## Start Input records

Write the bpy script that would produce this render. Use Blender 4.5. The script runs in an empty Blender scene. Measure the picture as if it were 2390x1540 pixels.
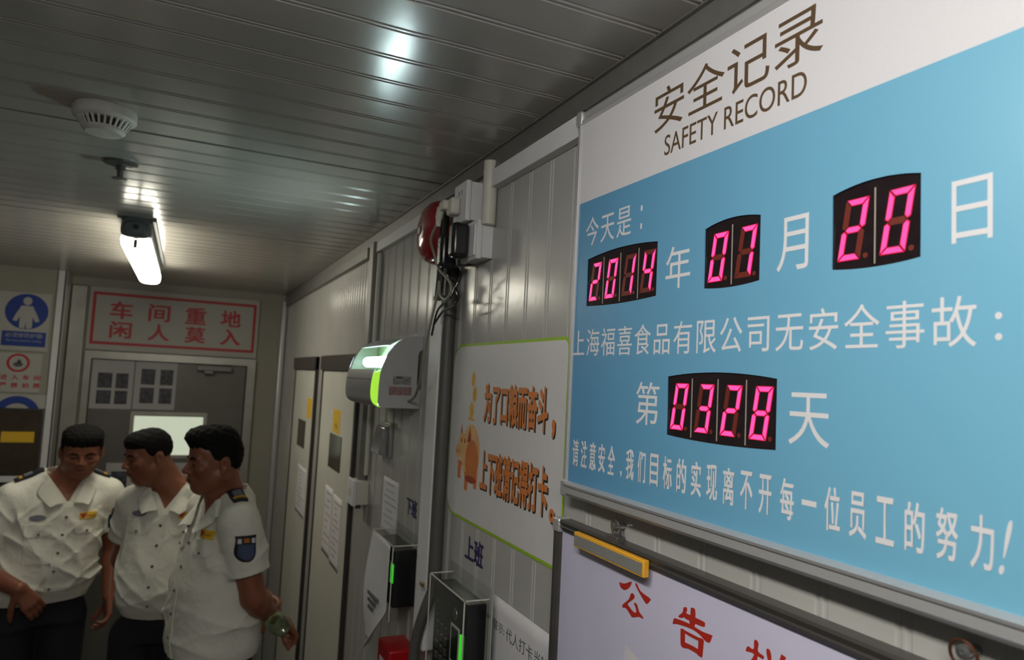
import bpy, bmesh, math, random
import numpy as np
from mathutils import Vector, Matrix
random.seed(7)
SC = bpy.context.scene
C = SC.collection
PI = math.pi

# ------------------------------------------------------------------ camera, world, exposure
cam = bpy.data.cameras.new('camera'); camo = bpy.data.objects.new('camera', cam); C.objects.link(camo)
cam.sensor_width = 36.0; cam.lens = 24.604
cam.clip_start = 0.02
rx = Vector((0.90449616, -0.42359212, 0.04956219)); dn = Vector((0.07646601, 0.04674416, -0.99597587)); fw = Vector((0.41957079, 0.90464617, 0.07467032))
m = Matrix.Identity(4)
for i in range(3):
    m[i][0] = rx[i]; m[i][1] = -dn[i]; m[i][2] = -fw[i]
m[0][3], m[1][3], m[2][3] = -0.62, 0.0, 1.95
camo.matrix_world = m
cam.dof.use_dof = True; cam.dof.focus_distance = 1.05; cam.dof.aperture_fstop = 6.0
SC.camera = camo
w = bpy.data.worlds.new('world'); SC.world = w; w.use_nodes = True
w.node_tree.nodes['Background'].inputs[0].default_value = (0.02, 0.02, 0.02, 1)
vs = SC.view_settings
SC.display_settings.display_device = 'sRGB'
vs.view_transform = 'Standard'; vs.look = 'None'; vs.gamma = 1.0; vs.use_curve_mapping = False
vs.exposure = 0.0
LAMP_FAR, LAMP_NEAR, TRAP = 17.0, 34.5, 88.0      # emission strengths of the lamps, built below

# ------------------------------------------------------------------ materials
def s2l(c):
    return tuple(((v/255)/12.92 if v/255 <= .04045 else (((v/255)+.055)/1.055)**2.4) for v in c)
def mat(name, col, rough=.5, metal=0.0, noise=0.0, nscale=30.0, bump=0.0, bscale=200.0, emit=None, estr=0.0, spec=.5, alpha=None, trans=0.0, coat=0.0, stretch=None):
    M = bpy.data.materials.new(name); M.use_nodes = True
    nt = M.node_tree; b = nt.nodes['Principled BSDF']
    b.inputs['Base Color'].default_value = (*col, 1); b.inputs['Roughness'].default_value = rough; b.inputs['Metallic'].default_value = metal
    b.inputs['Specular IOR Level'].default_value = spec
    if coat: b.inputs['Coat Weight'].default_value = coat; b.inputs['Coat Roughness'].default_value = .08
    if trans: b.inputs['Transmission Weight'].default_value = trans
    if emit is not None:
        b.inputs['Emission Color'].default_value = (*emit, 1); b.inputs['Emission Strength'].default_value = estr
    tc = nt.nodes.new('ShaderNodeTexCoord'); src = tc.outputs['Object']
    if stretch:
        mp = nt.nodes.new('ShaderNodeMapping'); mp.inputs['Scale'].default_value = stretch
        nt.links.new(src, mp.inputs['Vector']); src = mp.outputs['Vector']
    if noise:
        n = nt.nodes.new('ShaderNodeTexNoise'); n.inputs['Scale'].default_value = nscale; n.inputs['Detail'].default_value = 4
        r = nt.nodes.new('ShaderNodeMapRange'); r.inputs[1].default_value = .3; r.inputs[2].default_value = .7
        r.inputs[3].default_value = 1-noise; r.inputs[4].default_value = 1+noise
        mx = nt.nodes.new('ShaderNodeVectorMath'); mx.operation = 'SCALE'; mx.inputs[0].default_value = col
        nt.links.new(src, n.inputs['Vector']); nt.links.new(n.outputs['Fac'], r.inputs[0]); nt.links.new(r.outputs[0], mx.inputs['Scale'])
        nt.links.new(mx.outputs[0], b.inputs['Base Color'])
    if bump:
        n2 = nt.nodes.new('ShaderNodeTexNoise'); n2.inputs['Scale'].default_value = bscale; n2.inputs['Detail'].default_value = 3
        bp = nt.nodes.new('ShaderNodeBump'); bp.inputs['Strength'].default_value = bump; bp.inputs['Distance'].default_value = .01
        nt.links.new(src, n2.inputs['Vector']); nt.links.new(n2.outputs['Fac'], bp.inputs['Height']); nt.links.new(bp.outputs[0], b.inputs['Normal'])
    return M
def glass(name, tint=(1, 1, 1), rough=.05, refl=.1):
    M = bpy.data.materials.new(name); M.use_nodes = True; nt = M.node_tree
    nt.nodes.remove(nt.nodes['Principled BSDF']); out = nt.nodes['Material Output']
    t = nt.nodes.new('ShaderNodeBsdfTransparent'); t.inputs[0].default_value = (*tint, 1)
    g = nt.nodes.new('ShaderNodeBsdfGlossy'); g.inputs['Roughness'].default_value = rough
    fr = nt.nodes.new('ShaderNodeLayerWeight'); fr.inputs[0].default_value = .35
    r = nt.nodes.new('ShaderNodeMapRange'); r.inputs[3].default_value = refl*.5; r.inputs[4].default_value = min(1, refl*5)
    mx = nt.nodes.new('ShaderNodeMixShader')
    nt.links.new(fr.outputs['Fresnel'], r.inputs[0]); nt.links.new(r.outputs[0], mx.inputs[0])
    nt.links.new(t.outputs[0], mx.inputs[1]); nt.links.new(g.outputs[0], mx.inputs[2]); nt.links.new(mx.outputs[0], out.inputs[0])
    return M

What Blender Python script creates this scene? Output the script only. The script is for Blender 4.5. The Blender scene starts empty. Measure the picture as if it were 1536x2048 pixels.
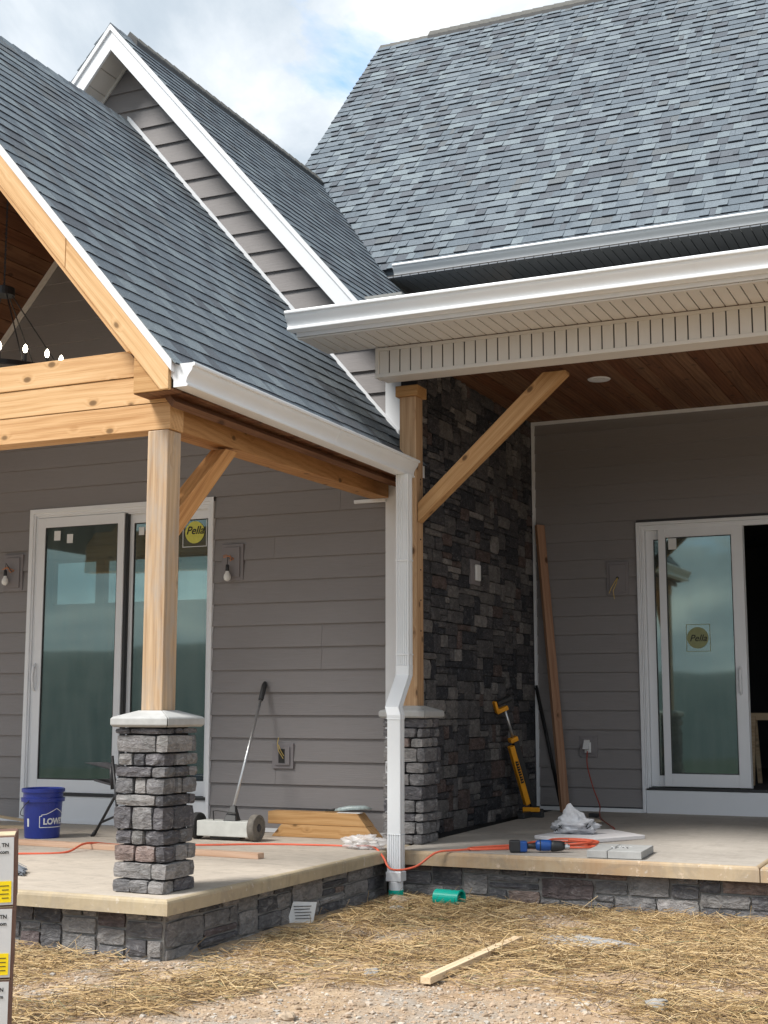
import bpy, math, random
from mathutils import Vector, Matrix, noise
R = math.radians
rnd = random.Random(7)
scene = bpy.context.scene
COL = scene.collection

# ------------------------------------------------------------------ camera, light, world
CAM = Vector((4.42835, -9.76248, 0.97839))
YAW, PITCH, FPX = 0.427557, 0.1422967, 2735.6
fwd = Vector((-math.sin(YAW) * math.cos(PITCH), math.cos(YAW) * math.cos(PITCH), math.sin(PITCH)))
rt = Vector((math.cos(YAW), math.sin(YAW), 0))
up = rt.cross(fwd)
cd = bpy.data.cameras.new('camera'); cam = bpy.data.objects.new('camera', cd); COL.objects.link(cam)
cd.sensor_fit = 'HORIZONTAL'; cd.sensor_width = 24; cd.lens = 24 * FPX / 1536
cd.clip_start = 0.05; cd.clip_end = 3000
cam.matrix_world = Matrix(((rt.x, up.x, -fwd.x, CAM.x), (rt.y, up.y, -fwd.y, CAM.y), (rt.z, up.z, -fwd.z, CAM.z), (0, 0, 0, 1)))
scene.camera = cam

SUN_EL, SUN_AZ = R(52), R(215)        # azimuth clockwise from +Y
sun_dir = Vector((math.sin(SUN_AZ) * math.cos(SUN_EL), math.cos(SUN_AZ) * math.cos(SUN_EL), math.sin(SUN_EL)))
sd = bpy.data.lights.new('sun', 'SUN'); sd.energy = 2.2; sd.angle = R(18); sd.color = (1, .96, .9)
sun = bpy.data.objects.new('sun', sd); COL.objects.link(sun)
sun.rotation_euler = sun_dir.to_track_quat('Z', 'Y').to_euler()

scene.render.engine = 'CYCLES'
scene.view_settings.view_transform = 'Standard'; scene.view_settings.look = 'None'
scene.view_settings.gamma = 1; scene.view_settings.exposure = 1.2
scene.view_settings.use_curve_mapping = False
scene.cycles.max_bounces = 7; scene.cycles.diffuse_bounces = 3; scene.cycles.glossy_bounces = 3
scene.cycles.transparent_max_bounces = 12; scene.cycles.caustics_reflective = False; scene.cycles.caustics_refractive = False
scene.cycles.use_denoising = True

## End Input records

# Exercise
Word for word, give again the lines from the first entry to the line with "LAMP_FAR, LAMP_NEAR, TRAP", inclusive. Exclude the pictures.

# Solution for this task
Write the bpy script that would produce this render. Use Blender 4.5. The script runs in an empty Blender scene. Measure the picture as if it were 2390x1540 pixels.
import bpy, bmesh, math, random
import numpy as np
from mathutils import Vector, Matrix
random.seed(7)
SC = bpy.context.scene
C = SC.collection
PI = math.pi

# ------------------------------------------------------------------ camera, world, exposure
cam = bpy.data.cameras.new('camera'); camo = bpy.data.objects.new('camera', cam); C.objects.link(camo)
cam.sensor_width = 36.0; cam.lens = 24.604
cam.clip_start = 0.02
rx = Vector((0.90449616, -0.42359212, 0.04956219)); dn = Vector((0.07646601, 0.04674416, -0.99597587)); fw = Vector((0.41957079, 0.90464617, 0.07467032))
m = Matrix.Identity(4)
for i in range(3):
    m[i][0] = rx[i]; m[i][1] = -dn[i]; m[i][2] = -fw[i]
m[0][3], m[1][3], m[2][3] = -0.62, 0.0, 1.95
camo.matrix_world = m
cam.dof.use_dof = True; cam.dof.focus_distance = 1.05; cam.dof.aperture_fstop = 6.0
SC.camera = camo
w = bpy.data.worlds.new('world'); SC.world = w; w.use_nodes = True
w.node_tree.nodes['Background'].inputs[0].default_value = (0.02, 0.02, 0.02, 1)
vs = SC.view_settings
SC.display_settings.display_device = 'sRGB'
vs.view_transform = 'Standard'; vs.look = 'None'; vs.gamma = 1.0; vs.use_curve_mapping = False
vs.exposure = 0.0
LAMP_FAR, LAMP_NEAR, TRAP = 17.0, 34.5, 88.0      # emission strengths of the lamps, built below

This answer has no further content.